Suppose a random graph $G$ with a fixed vertex set $v(G) = \{ \text{products} \}$ representing your set of products and a random edge set $E(G) \subseteq v(G) \times v(G)$. Your random edge set can be represented as a random adjacency matrix $A$ where $A_{ij}$ representing a Bernoulli variable for whether the $i$th product was paired with the $j$th product for some unique ID. Since this would be an undirected graph, you would really only need to have distinct parameters for the upper/lower triangle of this adjacency matrix (and exclude the diagonal since products always co-occur with themselves).
Here is a just a toy specification to get you started, but I mostly will defer development advice to Gelman et el. 2020.
$$\alpha_{ij} \sim \text{Exponential}(1)$$
$$\beta_{ij} \sim \text{Exponential}(1)$$
$$p_{ij} \sim \text{Beta}(\alpha_{ij}, \beta_{ij})$$
$$A_{ij} \sim \text{Bernoulli}(p_{ij})$$
You'll want to expand this first approximation to account for other aspects of the problem. For example:
- You may want to use a multilevel/mixed effect/hierarchical modelling approach for repeated customers or similarly accounting for a taxonomy on the types of products.

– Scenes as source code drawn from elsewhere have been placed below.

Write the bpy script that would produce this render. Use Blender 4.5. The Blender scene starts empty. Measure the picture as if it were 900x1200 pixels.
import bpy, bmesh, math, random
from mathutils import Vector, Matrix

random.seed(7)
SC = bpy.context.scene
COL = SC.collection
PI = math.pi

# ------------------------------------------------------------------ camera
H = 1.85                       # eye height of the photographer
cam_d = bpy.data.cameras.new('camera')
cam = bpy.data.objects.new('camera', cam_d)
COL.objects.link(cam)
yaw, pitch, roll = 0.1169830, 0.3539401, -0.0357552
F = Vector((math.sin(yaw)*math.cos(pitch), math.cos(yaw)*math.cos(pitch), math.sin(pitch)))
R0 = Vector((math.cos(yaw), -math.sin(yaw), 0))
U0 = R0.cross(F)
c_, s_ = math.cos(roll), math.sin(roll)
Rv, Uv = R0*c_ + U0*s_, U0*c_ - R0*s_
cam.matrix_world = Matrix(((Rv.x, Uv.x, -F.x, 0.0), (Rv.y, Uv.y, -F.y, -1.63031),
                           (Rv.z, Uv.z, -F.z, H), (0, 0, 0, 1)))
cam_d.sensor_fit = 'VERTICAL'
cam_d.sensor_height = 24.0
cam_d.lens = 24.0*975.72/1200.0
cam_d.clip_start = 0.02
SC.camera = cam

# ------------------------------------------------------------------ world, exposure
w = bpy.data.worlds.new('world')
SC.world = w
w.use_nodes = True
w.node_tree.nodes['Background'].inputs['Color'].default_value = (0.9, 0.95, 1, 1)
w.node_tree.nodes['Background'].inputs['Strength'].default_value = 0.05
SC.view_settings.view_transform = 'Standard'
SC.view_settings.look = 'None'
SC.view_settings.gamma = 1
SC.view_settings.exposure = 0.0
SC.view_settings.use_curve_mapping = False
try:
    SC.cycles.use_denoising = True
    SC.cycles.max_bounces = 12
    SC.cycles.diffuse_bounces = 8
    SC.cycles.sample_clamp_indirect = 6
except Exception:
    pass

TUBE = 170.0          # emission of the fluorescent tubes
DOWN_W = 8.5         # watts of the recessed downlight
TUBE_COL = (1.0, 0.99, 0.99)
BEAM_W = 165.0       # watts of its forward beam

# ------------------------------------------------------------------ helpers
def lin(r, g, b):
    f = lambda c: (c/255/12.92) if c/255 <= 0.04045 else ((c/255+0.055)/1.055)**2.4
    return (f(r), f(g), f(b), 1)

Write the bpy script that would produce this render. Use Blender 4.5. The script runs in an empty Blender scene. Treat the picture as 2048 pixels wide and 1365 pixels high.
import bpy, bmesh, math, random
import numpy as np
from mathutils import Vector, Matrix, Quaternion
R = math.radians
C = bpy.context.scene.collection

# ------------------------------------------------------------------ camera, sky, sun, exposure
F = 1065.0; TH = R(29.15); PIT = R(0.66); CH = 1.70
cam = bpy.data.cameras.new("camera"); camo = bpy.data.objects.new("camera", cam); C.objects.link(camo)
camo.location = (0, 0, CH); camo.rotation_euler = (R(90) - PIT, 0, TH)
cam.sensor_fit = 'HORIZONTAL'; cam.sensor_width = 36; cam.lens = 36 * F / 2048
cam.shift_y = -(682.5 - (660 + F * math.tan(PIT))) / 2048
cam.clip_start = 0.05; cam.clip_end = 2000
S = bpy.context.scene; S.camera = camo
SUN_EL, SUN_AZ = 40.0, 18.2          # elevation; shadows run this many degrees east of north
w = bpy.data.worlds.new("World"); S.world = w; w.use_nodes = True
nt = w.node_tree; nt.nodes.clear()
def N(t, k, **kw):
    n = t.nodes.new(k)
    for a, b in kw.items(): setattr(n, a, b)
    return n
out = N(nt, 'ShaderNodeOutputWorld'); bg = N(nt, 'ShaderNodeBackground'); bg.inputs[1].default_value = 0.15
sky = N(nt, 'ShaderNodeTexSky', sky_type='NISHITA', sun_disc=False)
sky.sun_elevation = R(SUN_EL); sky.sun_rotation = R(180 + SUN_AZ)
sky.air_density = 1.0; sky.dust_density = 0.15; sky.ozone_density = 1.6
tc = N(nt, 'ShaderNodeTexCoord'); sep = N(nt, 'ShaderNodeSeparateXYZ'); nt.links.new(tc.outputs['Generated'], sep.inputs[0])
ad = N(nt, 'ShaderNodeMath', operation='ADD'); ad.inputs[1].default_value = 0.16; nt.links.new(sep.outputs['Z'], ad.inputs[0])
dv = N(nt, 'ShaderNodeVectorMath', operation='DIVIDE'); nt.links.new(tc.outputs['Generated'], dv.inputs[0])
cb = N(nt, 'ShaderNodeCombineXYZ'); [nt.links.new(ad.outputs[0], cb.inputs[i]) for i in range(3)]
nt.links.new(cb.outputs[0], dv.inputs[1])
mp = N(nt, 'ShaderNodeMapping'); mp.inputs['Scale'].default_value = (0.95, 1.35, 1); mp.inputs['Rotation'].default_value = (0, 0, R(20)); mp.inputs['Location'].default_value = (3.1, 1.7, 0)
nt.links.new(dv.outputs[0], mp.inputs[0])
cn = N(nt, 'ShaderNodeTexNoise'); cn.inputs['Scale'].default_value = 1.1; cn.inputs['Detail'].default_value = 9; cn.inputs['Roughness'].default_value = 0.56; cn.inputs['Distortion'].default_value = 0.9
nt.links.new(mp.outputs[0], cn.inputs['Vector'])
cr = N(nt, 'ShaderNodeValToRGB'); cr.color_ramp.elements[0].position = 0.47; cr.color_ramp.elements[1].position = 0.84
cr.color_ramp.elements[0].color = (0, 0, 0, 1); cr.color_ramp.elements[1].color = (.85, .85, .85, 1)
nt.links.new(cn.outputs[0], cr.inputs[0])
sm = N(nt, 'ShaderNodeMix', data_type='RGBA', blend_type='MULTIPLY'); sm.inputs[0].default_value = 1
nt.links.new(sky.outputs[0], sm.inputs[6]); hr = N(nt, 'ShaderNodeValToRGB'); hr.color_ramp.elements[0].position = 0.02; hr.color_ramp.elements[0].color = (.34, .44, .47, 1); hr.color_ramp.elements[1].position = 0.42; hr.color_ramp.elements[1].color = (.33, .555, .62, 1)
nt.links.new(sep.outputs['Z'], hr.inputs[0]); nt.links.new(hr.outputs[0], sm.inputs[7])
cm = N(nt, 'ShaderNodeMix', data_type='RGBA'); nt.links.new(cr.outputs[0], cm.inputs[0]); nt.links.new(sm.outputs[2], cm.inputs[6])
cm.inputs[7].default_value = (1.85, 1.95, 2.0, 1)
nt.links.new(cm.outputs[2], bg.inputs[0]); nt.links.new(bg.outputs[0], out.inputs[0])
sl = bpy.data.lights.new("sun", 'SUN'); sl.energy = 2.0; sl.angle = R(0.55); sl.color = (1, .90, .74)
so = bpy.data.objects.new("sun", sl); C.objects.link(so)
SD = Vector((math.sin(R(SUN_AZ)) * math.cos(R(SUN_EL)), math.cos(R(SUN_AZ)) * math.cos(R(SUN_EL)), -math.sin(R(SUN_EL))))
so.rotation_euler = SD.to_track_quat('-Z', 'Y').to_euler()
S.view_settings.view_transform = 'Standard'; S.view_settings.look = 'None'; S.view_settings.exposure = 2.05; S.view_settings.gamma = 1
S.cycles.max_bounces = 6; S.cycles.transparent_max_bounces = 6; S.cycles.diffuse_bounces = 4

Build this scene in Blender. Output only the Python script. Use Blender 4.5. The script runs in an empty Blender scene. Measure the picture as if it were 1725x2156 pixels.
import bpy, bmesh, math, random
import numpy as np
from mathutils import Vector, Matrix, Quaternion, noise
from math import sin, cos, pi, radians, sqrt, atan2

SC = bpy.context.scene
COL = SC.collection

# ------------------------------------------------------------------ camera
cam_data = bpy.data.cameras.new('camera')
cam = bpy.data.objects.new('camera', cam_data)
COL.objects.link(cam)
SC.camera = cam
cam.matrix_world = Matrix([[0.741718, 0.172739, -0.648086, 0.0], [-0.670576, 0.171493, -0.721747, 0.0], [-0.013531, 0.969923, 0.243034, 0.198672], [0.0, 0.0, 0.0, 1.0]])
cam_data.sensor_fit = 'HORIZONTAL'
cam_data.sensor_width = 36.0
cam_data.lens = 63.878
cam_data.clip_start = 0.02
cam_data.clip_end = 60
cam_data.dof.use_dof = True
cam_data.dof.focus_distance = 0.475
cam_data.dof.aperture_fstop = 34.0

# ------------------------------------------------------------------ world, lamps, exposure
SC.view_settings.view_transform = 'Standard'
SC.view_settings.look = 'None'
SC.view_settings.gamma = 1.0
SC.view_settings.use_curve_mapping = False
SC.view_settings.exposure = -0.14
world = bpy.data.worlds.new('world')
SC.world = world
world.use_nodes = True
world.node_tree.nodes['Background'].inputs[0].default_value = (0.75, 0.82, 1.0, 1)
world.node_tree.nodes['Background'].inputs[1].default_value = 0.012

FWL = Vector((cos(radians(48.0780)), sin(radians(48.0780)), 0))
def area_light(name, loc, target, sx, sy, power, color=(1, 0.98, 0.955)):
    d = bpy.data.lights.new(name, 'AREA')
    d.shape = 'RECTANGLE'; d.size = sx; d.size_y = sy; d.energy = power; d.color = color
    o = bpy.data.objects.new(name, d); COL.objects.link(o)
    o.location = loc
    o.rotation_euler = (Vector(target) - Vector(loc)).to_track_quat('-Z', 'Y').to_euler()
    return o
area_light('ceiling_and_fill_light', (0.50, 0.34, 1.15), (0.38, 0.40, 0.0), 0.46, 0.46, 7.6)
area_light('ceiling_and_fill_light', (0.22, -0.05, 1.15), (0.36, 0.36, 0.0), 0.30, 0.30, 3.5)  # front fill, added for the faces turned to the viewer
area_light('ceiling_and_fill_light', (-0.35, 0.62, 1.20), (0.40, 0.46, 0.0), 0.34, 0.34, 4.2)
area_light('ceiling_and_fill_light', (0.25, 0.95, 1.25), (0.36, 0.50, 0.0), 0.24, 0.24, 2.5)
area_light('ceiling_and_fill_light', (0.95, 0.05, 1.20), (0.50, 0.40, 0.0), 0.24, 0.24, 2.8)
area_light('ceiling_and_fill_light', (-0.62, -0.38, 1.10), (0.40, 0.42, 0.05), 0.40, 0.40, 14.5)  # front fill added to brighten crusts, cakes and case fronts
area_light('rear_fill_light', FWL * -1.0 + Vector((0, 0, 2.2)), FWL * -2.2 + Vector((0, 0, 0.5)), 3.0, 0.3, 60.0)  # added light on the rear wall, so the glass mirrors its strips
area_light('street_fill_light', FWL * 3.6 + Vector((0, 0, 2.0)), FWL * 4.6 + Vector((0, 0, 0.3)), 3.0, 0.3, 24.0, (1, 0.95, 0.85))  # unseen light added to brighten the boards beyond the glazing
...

- There may be further covariance to model between the parameters due to cliques. McElreath 2023 provides some useful guidance on a related problem.
- There could also be some non-stationarity over time that turns this into a time series problem (if you can get dates) because customers sometimes change their habits.
After sampling from the posterior distribution, you can interpret you $p_{ij}$ as a tendency for the $i$th product to co-occur with the $j$th product. For something analogous to correlation, you could compute the posterior distribution of normalized independence gaps using the sampled values of $p_{ij}$ and marginalization (to obtain the product of the marginals $p_i p_j$).